### Collected material:

▶

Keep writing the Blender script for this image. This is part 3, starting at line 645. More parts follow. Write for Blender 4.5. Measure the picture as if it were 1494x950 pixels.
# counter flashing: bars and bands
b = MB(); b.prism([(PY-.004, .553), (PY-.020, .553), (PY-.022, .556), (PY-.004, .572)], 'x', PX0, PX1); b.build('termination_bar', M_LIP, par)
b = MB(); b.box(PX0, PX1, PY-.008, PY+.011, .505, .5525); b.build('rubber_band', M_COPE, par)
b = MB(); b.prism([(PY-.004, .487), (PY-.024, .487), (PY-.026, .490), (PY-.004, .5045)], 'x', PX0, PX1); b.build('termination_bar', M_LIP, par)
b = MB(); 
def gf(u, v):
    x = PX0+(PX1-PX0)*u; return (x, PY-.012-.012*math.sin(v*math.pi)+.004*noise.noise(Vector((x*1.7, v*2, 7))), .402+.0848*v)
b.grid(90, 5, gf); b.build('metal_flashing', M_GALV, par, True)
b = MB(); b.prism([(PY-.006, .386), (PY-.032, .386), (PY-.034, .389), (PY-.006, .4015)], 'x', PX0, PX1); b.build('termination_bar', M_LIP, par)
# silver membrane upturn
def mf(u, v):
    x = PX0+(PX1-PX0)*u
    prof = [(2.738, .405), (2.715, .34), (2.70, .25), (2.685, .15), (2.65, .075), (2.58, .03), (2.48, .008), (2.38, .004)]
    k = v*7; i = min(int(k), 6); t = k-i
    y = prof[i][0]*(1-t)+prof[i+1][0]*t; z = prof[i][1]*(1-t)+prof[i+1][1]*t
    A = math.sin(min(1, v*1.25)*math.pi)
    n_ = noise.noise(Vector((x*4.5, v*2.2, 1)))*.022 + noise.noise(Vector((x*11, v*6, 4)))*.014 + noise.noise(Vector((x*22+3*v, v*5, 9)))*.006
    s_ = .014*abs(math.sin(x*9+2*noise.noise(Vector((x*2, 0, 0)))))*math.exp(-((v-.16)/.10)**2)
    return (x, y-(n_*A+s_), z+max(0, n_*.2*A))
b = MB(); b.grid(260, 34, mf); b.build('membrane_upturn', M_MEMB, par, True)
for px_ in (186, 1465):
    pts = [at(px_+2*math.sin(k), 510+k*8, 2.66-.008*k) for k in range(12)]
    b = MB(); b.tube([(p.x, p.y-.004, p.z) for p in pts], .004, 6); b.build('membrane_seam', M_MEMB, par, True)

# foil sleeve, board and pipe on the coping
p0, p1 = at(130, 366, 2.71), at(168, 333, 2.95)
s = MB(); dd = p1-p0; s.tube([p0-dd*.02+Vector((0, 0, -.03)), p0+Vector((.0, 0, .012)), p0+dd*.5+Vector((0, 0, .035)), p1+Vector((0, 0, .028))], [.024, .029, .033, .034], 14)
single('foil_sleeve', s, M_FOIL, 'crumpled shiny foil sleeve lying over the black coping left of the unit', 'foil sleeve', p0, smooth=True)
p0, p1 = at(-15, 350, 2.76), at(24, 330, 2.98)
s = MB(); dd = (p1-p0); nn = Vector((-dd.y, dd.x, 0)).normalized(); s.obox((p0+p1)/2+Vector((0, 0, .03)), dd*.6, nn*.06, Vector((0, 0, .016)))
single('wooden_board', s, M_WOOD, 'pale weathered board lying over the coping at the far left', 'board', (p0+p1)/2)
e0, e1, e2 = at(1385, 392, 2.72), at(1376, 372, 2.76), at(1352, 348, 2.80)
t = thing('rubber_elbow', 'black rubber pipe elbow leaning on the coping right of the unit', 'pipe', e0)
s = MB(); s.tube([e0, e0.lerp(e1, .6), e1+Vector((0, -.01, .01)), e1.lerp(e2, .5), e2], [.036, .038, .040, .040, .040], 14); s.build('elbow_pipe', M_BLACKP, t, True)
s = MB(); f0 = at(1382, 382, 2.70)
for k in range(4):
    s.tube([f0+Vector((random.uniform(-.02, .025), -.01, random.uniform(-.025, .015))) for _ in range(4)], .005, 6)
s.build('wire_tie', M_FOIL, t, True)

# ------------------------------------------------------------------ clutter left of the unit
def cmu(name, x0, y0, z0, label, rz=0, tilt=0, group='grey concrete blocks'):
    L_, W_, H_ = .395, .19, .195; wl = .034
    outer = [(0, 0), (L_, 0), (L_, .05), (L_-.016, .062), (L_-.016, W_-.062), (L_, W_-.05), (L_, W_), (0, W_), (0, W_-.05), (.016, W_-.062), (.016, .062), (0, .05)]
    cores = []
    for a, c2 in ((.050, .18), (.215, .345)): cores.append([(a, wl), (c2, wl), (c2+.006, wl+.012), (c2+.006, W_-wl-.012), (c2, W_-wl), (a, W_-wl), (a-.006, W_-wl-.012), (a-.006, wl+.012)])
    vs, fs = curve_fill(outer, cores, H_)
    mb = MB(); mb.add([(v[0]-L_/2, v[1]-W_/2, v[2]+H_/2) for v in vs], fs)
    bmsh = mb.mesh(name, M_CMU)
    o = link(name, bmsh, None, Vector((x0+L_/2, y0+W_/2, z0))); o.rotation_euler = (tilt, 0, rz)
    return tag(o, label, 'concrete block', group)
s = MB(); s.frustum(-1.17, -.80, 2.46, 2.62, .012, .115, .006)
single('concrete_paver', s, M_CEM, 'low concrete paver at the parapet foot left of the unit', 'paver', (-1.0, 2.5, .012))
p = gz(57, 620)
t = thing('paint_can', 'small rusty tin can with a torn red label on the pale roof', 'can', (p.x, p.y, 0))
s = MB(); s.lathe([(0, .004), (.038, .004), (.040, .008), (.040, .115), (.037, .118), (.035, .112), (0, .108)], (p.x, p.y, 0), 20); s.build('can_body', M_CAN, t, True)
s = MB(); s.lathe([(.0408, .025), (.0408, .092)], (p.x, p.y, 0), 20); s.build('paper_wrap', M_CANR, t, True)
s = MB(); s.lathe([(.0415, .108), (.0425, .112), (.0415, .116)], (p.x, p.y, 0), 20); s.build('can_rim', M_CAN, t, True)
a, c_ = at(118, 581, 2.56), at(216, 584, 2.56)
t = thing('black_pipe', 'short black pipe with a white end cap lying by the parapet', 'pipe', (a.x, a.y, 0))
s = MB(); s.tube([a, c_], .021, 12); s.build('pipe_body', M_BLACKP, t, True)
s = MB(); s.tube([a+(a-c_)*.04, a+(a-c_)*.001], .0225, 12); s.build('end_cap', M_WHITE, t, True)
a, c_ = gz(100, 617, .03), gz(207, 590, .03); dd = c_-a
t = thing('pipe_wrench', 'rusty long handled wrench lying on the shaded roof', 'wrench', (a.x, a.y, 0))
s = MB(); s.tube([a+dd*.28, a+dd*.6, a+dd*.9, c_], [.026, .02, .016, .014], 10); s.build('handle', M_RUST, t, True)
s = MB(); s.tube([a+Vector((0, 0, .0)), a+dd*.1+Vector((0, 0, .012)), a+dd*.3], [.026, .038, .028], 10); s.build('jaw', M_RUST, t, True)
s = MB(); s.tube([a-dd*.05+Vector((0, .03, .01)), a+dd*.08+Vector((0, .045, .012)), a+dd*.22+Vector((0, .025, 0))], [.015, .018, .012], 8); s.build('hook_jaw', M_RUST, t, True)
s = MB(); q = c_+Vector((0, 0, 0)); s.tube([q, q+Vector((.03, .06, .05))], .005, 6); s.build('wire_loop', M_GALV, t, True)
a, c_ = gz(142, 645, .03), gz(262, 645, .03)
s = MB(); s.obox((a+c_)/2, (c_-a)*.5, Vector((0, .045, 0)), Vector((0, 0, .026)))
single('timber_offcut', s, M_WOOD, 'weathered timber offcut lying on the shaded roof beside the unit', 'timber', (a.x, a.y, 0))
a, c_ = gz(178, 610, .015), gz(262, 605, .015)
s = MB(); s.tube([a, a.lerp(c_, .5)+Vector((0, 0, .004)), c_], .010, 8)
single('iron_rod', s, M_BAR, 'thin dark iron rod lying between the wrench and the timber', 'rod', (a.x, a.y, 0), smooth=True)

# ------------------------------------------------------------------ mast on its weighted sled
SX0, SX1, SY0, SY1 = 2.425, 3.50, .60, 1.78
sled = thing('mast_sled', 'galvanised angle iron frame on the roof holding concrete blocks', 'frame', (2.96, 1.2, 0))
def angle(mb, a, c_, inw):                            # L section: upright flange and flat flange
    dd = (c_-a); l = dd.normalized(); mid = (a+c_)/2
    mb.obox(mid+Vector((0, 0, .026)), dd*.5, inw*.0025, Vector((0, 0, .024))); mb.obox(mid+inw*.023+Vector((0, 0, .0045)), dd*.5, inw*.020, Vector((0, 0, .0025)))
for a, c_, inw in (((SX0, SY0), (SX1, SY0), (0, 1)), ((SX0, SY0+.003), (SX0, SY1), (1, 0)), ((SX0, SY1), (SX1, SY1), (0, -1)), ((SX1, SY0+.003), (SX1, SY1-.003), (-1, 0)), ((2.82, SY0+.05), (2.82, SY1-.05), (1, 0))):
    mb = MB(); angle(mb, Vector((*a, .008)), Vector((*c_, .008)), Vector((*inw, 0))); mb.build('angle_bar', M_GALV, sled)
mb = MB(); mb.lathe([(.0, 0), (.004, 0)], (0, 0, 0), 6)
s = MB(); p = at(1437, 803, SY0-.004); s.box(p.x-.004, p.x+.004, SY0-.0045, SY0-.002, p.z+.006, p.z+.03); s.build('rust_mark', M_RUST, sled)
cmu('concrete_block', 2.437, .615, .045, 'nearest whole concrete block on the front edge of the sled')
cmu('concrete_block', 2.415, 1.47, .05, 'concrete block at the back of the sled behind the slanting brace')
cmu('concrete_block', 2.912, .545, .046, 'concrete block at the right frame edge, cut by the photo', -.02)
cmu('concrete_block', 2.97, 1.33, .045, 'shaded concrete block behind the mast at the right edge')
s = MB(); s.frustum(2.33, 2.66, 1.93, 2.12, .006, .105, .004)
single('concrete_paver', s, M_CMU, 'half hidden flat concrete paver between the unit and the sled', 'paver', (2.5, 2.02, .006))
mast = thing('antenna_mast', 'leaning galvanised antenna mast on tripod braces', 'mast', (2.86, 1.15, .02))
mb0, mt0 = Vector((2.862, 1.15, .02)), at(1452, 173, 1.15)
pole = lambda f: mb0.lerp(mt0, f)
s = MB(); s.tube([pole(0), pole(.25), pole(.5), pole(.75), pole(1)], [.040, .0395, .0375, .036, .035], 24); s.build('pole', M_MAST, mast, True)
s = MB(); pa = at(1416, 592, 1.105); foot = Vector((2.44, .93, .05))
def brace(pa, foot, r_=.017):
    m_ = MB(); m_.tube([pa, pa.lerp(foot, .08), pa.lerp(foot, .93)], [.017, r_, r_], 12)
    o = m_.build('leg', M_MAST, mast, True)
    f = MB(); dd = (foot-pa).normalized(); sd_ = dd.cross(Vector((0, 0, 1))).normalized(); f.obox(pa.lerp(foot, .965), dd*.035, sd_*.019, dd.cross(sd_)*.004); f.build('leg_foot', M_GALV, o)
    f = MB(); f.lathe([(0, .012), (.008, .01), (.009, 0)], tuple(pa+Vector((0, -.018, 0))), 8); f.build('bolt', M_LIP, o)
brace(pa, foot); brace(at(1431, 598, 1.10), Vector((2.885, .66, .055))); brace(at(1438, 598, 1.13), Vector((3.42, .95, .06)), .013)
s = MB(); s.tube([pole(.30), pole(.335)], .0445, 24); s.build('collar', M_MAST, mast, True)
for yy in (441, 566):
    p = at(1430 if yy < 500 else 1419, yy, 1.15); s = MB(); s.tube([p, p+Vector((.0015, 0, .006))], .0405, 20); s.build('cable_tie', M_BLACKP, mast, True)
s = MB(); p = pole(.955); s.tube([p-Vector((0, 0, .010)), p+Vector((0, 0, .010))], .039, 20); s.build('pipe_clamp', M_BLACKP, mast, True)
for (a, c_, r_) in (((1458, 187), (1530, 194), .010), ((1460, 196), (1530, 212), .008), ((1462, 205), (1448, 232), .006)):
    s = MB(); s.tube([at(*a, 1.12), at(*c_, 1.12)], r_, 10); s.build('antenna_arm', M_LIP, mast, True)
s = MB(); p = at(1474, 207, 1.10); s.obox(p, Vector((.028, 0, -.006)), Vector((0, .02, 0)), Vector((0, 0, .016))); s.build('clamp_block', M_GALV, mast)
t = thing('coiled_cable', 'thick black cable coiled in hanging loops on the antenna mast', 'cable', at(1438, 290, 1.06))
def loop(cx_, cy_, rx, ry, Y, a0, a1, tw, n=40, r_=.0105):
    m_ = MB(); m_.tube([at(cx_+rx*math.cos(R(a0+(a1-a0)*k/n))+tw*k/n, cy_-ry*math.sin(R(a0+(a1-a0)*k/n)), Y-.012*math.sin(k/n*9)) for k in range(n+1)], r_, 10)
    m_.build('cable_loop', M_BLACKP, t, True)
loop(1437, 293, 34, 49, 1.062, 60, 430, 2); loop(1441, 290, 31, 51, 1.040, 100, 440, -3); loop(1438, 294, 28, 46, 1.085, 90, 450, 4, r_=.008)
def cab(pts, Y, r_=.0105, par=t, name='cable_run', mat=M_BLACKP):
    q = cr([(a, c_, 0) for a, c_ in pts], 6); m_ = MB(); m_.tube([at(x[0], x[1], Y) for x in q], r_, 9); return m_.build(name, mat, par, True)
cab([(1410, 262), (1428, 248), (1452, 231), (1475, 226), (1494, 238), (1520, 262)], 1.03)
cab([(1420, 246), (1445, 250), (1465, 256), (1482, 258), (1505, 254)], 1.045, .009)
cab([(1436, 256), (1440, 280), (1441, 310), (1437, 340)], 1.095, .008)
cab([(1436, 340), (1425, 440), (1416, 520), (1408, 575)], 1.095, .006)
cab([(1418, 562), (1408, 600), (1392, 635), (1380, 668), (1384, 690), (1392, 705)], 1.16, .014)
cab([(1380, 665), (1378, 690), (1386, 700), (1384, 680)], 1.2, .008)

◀

### Goal of the exercise:
Set down each line of the material verbatim, from the first line through the line that contains "b = MB(); b.tube([(p.x, p.y-.004, p.z)".

### Final result:
Keep writing the Blender script for this image. This is part 3, starting at line 645. More parts follow. Write for Blender 4.5. Measure the picture as if it were 1494x950 pixels.
# counter flashing: bars and bands
b = MB(); b.prism([(PY-.004, .553), (PY-.020, .553), (PY-.022, .556), (PY-.004, .572)], 'x', PX0, PX1); b.build('termination_bar', M_LIP, par)
b = MB(); b.box(PX0, PX1, PY-.008, PY+.011, .505, .5525); b.build('rubber_band', M_COPE, par)
b = MB(); b.prism([(PY-.004, .487), (PY-.024, .487), (PY-.026, .490), (PY-.004, .5045)], 'x', PX0, PX1); b.build('termination_bar', M_LIP, par)
b = MB(); 
def gf(u, v):
    x = PX0+(PX1-PX0)*u; return (x, PY-.012-.012*math.sin(v*math.pi)+.004*noise.noise(Vector((x*1.7, v*2, 7))), .402+.0848*v)
b.grid(90, 5, gf); b.build('metal_flashing', M_GALV, par, True)
b = MB(); b.prism([(PY-.006, .386), (PY-.032, .386), (PY-.034, .389), (PY-.006, .4015)], 'x', PX0, PX1); b.build('termination_bar', M_LIP, par)
# silver membrane upturn
def mf(u, v):
    x = PX0+(PX1-PX0)*u
    prof = [(2.738, .405), (2.715, .34), (2.70, .25), (2.685, .15), (2.65, .075), (2.58, .03), (2.48, .008), (2.38, .004)]
    k = v*7; i = min(int(k), 6); t = k-i
    y = prof[i][0]*(1-t)+prof[i+1][0]*t; z = prof[i][1]*(1-t)+prof[i+1][1]*t
    A = math.sin(min(1, v*1.25)*math.pi)
    n_ = noise.noise(Vector((x*4.5, v*2.2, 1)))*.022 + noise.noise(Vector((x*11, v*6, 4)))*.014 + noise.noise(Vector((x*22+3*v, v*5, 9)))*.006
    s_ = .014*abs(math.sin(x*9+2*noise.noise(Vector((x*2, 0, 0)))))*math.exp(-((v-.16)/.10)**2)
    return (x, y-(n_*A+s_), z+max(0, n_*.2*A))
b = MB(); b.grid(260, 34, mf); b.build('membrane_upturn', M_MEMB, par, True)
for px_ in (186, 1465):
    pts = [at(px_+2*math.sin(k), 510+k*8, 2.66-.008*k) for k in range(12)]
    b = MB(); b.tube([(p.x, p.y-.004, p.z) for p in pts], .004, 6); b.build('membrane_seam', M_MEMB, par, True)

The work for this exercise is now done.